• Stored rows
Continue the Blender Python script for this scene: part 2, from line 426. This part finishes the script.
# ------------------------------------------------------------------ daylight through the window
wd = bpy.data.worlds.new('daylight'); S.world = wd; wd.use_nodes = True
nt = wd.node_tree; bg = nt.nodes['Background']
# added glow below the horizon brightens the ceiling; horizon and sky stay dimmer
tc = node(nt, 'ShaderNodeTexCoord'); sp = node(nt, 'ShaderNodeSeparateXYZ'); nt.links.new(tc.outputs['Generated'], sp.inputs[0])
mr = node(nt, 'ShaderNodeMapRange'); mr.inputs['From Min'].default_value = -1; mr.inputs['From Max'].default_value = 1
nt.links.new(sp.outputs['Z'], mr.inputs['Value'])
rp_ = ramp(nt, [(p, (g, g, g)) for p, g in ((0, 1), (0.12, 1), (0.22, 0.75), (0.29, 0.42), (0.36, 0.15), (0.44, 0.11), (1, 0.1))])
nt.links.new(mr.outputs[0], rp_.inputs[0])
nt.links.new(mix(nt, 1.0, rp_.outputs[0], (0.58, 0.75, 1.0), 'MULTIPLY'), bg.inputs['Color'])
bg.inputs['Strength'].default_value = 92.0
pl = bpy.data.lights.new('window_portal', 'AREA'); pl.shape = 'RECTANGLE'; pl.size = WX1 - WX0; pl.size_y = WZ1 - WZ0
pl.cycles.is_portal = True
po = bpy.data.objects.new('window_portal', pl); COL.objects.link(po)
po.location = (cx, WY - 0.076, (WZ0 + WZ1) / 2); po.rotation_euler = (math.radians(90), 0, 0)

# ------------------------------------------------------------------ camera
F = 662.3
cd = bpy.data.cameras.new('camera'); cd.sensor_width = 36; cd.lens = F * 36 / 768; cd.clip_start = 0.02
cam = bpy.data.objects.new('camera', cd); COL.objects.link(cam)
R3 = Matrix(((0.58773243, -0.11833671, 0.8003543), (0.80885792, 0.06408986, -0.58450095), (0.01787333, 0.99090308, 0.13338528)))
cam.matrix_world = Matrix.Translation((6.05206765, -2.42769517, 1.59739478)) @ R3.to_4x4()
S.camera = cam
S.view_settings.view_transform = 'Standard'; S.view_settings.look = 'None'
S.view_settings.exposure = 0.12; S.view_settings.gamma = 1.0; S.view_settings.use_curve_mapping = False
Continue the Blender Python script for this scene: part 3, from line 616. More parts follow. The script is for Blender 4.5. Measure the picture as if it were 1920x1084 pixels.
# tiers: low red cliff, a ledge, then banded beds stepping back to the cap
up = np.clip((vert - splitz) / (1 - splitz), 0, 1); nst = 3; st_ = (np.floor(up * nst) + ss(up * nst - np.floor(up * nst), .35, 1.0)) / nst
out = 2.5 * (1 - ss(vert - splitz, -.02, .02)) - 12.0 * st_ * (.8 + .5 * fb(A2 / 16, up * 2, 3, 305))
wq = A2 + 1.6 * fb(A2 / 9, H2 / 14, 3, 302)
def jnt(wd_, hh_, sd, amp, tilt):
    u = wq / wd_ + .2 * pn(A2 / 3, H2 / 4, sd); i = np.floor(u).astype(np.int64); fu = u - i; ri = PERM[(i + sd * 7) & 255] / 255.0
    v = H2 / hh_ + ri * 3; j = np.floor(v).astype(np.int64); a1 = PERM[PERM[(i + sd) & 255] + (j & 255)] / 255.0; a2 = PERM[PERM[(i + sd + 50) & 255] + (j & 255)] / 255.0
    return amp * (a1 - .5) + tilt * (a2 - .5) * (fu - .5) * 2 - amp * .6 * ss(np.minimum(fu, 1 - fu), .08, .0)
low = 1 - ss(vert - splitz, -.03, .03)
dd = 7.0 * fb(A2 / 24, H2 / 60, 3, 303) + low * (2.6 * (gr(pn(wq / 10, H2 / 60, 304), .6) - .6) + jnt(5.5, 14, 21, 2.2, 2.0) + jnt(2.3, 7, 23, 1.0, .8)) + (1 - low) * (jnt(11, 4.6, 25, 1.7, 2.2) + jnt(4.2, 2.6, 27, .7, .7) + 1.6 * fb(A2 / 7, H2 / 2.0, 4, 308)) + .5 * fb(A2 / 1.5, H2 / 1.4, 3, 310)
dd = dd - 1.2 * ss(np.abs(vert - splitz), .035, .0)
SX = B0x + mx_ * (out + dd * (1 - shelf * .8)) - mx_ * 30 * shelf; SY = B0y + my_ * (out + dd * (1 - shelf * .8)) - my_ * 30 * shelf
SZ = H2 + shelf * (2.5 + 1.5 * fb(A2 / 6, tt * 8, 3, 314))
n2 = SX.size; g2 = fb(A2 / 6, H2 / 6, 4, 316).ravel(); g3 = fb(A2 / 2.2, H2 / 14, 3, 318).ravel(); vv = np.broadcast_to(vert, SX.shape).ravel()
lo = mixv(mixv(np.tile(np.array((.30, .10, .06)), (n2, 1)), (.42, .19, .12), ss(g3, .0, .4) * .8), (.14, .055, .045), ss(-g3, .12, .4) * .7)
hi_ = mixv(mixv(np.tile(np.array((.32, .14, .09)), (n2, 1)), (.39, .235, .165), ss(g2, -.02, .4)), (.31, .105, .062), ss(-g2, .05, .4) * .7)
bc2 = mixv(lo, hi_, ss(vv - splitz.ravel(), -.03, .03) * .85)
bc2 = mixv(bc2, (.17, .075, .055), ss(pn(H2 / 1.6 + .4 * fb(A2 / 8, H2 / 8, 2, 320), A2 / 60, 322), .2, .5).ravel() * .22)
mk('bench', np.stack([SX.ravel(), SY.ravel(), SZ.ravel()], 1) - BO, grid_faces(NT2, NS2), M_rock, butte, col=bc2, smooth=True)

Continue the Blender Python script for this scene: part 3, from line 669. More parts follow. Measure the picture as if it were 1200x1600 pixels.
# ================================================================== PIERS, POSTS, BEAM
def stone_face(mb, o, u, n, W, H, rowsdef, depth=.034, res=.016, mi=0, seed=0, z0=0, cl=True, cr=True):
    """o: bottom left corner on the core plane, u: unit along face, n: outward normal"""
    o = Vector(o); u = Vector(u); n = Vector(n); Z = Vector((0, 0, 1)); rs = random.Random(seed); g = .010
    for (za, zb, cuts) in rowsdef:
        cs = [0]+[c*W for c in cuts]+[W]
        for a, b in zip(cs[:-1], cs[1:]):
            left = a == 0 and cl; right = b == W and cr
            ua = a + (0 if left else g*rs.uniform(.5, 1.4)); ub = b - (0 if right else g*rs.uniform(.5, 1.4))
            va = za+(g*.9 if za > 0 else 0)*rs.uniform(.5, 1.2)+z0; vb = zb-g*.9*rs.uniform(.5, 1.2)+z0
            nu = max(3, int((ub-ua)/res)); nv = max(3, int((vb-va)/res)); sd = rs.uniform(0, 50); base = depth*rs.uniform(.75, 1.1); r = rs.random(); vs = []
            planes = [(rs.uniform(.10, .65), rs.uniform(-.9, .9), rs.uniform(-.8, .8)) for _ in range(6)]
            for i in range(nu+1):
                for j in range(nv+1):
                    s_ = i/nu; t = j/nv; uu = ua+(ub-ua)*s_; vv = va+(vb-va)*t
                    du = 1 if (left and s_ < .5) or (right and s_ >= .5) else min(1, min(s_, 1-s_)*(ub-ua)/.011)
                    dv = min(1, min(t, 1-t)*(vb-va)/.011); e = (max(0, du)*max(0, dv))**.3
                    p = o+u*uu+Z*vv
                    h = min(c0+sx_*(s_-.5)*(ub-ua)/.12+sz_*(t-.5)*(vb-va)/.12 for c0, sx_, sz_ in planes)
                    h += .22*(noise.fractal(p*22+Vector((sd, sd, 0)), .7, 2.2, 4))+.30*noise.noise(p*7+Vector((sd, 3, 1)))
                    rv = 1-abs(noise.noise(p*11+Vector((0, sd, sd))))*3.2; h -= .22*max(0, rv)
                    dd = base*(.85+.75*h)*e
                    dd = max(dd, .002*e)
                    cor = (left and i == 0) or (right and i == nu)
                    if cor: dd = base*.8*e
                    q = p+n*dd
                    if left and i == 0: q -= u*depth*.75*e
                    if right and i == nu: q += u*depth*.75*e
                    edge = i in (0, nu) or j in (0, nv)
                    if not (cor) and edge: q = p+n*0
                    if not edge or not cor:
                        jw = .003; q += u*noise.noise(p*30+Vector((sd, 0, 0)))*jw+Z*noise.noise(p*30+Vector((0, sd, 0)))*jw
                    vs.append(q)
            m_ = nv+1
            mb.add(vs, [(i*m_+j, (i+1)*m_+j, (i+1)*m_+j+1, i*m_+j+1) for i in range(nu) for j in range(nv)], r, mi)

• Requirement
Work out how many lines of the listing above include the word "More". Report only the number.

• Written response
2